TASK TO CARRY OUT
Give the data again, word for word.

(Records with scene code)
--

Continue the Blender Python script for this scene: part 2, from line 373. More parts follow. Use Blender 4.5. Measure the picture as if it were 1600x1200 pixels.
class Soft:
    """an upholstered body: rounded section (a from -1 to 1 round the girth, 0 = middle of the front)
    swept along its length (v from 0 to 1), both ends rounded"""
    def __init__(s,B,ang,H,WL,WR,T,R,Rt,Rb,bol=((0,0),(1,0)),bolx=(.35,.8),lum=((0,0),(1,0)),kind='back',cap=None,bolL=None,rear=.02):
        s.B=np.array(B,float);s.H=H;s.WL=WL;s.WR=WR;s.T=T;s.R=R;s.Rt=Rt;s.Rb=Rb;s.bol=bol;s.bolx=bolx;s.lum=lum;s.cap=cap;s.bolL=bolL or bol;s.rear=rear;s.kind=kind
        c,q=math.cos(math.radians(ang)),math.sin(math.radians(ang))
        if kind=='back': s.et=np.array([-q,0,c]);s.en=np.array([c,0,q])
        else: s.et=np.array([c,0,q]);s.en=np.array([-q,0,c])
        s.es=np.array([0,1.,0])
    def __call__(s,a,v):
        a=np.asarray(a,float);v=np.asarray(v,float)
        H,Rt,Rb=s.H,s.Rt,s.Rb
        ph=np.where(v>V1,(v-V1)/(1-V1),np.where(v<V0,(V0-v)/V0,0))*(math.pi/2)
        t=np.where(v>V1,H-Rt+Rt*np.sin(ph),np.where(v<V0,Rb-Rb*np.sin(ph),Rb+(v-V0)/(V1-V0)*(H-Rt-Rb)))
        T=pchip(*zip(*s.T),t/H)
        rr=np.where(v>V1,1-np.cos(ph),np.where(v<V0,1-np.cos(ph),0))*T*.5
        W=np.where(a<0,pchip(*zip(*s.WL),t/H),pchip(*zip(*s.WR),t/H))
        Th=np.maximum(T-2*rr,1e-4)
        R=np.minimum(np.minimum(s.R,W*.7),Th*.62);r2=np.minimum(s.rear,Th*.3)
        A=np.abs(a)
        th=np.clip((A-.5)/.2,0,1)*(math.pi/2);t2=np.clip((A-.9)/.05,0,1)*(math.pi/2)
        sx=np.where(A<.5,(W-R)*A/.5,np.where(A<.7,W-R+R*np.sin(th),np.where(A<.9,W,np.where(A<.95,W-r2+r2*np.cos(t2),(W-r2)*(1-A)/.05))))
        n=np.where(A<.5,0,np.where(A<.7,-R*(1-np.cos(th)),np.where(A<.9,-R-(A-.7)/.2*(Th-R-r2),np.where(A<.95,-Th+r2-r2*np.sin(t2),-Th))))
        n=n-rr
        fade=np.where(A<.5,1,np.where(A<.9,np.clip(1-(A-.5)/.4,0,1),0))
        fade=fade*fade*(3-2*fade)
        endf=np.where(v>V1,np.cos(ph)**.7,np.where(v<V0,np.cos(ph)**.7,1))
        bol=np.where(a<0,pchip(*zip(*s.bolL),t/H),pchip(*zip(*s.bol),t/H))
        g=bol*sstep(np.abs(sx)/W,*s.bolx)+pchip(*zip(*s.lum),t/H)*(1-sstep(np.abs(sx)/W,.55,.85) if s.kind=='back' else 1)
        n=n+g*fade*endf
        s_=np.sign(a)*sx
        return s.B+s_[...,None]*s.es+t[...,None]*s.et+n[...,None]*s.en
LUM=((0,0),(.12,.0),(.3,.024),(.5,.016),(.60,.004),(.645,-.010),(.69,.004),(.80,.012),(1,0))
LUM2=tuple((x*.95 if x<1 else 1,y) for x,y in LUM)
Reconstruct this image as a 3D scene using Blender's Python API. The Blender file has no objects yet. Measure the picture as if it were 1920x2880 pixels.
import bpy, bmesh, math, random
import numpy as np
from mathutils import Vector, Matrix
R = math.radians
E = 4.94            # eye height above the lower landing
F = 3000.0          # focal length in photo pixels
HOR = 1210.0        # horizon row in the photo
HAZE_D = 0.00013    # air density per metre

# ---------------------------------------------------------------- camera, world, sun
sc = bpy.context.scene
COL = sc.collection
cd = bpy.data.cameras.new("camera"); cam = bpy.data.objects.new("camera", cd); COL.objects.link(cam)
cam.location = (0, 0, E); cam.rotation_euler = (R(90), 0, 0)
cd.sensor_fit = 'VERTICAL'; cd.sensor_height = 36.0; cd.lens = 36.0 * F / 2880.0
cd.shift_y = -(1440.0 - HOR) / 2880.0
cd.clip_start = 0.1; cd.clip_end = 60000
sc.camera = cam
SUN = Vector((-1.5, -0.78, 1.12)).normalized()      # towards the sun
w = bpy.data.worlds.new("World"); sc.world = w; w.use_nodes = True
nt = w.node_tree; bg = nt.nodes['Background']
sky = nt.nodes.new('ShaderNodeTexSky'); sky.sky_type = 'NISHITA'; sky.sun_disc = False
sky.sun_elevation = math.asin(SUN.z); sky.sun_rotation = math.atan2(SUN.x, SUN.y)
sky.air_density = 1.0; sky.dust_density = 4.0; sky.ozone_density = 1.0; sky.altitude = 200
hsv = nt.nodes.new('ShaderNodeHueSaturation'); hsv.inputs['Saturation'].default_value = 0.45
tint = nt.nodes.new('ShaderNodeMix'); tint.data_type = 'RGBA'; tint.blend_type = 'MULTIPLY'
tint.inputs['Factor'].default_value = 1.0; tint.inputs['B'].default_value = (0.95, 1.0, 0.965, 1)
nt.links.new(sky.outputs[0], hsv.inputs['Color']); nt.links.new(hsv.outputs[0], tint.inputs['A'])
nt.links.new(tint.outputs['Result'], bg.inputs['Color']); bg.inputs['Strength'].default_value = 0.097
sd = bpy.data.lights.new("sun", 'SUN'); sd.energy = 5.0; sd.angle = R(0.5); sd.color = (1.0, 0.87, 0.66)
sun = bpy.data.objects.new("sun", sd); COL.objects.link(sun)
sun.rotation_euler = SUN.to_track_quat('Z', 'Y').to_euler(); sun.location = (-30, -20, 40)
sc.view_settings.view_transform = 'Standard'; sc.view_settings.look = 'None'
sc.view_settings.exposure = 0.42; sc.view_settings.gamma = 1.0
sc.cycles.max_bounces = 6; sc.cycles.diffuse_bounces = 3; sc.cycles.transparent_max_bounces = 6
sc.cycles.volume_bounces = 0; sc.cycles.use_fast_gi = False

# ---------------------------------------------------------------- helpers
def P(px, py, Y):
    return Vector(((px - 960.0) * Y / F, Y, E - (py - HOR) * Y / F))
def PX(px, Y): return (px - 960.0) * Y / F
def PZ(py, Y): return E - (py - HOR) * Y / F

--

CORRECT RESULT
Continue the Blender Python script for this scene: part 2, from line 373. More parts follow. Use Blender 4.5. Measure the picture as if it were 1600x1200 pixels.
class Soft:
    """an upholstered body: rounded section (a from -1 to 1 round the girth, 0 = middle of the front)
    swept along its length (v from 0 to 1), both ends rounded"""
    def __init__(s,B,ang,H,WL,WR,T,R,Rt,Rb,bol=((0,0),(1,0)),bolx=(.35,.8),lum=((0,0),(1,0)),kind='back',cap=None,bolL=None,rear=.02):
        s.B=np.array(B,float);s.H=H;s.WL=WL;s.WR=WR;s.T=T;s.R=R;s.Rt=Rt;s.Rb=Rb;s.bol=bol;s.bolx=bolx;s.lum=lum;s.cap=cap;s.bolL=bolL or bol;s.rear=rear;s.kind=kind
        c,q=math.cos(math.radians(ang)),math.sin(math.radians(ang))
        if kind=='back': s.et=np.array([-q,0,c]);s.en=np.array([c,0,q])
        else: s.et=np.array([c,0,q]);s.en=np.array([-q,0,c])
        s.es=np.array([0,1.,0])
    def __call__(s,a,v):
        a=np.asarray(a,float);v=np.asarray(v,float)
        H,Rt,Rb=s.H,s.Rt,s.Rb
        ph=np.where(v>V1,(v-V1)/(1-V1),np.where(v<V0,(V0-v)/V0,0))*(math.pi/2)
        t=np.where(v>V1,H-Rt+Rt*np.sin(ph),np.where(v<V0,Rb-Rb*np.sin(ph),Rb+(v-V0)/(V1-V0)*(H-Rt-Rb)))
        T=pchip(*zip(*s.T),t/H)
        rr=np.where(v>V1,1-np.cos(ph),np.where(v<V0,1-np.cos(ph),0))*T*.5
        W=np.where(a<0,pchip(*zip(*s.WL),t/H),pchip(*zip(*s.WR),t/H))
        Th=np.maximum(T-2*rr,1e-4)
        R=np.minimum(np.minimum(s.R,W*.7),Th*.62);r2=np.minimum(s.rear,Th*.3)
        A=np.abs(a)
        th=np.clip((A-.5)/.2,0,1)*(math.pi/2);t2=np.clip((A-.9)/.05,0,1)*(math.pi/2)
        sx=np.where(A<.5,(W-R)*A/.5,np.where(A<.7,W-R+R*np.sin(th),np.where(A<.9,W,np.where(A<.95,W-r2+r2*np.cos(t2),(W-r2)*(1-A)/.05))))
        n=np.where(A<.5,0,np.where(A<.7,-R*(1-np.cos(th)),np.where(A<.9,-R-(A-.7)/.2*(Th-R-r2),np.where(A<.95,-Th+r2-r2*np.sin(t2),-Th))))
        n=n-rr
        fade=np.where(A<.5,1,np.where(A<.9,np.clip(1-(A-.5)/.4,0,1),0))
        fade=fade*fade*(3-2*fade)
        endf=np.where(v>V1,np.cos(ph)**.7,np.where(v<V0,np.cos(ph)**.7,1))
        bol=np.where(a<0,pchip(*zip(*s.bolL),t/H),pchip(*zip(*s.bol),t/H))
        g=bol*sstep(np.abs(sx)/W,*s.bolx)+pchip(*zip(*s.lum),t/H)*(1-sstep(np.abs(sx)/W,.55,.85) if s.kind=='back' else 1)
        n=n+g*fade*endf
        s_=np.sign(a)*sx
        return s.B+s_[...,None]*s.es+t[...,None]*s.et+n[...,None]*s.en
LUM=((0,0),(.12,.0),(.3,.024),(.5,.016),(.60,.004),(.645,-.010),(.69,.004),(.80,.012),(1,0))
LUM2=tuple((x*.95 if x<1 else 1,y) for x,y in LUM)
Reconstruct this image as a 3D scene using Blender's Python API. The Blender file has no objects yet. Measure the picture as if it were 1920x2880 pixels.
import bpy, bmesh, math, random
import numpy as np
from mathutils import Vector, Matrix
R = math.radians
E = 4.94            # eye height above the lower landing
F = 3000.0          # focal length in photo pixels
HOR = 1210.0        # horizon row in the photo
HAZE_D = 0.00013    # air density per metre

# ---------------------------------------------------------------- camera, world, sun
sc = bpy.context.scene
COL = sc.collection
cd = bpy.data.cameras.new("camera"); cam = bpy.data.objects.new("camera", cd); COL.objects.link(cam)
cam.location = (0, 0, E); cam.rotation_euler = (R(90), 0, 0)
cd.sensor_fit = 'VERTICAL'; cd.sensor_height = 36.0; cd.lens = 36.0 * F / 2880.0
cd.shift_y = -(1440.0 - HOR) / 2880.0
cd.clip_start = 0.1; cd.clip_end = 60000
sc.camera = cam
SUN = Vector((-1.5, -0.78, 1.12)).normalized()      # towards the sun
w = bpy.data.worlds.new("World"); sc.world = w; w.use_nodes = True
nt = w.node_tree; bg = nt.nodes['Background']
sky = nt.nodes.new('ShaderNodeTexSky'); sky.sky_type = 'NISHITA'; sky.sun_disc = False
sky.sun_elevation = math.asin(SUN.z); sky.sun_rotation = math.atan2(SUN.x, SUN.y)
sky.air_density = 1.0; sky.dust_density = 4.0; sky.ozone_density = 1.0; sky.altitude = 200
hsv = nt.nodes.new('ShaderNodeHueSaturation'); hsv.inputs['Saturation'].default_value = 0.45
tint = nt.nodes.new('ShaderNodeMix'); tint.data_type = 'RGBA'; tint.blend_type = 'MULTIPLY'
tint.inputs['Factor'].default_value = 1.0; tint.inputs['B'].default_value = (0.95, 1.0, 0.965, 1)
nt.links.new(sky.outputs[0], hsv.inputs['Color']); nt.links.new(hsv.outputs[0], tint.inputs['A'])
nt.links.new(tint.outputs['Result'], bg.inputs['Color']); bg.inputs['Strength'].default_value = 0.097
sd = bpy.data.lights.new("sun", 'SUN'); sd.energy = 5.0; sd.angle = R(0.5); sd.color = (1.0, 0.87, 0.66)
sun = bpy.data.objects.new("sun", sd); COL.objects.link(sun)
sun.rotation_euler = SUN.to_track_quat('Z', 'Y').to_euler(); sun.location = (-30, -20, 40)
sc.view_settings.view_transform = 'Standard'; sc.view_settings.look = 'None'
sc.view_settings.exposure = 0.42; sc.view_settings.gamma = 1.0
sc.cycles.max_bounces = 6; sc.cycles.diffuse_bounces = 3; sc.cycles.transparent_max_bounces = 6
sc.cycles.volume_bounces = 0; sc.cycles.use_fast_gi = False

# ---------------------------------------------------------------- helpers
def P(px, py, Y):
    return Vector(((px - 960.0) * Y / F, Y, E - (py - HOR) * Y / F))
def PX(px, Y): return (px - 960.0) * Y / F
def PZ(py, Y): return E - (py - HOR) * Y / F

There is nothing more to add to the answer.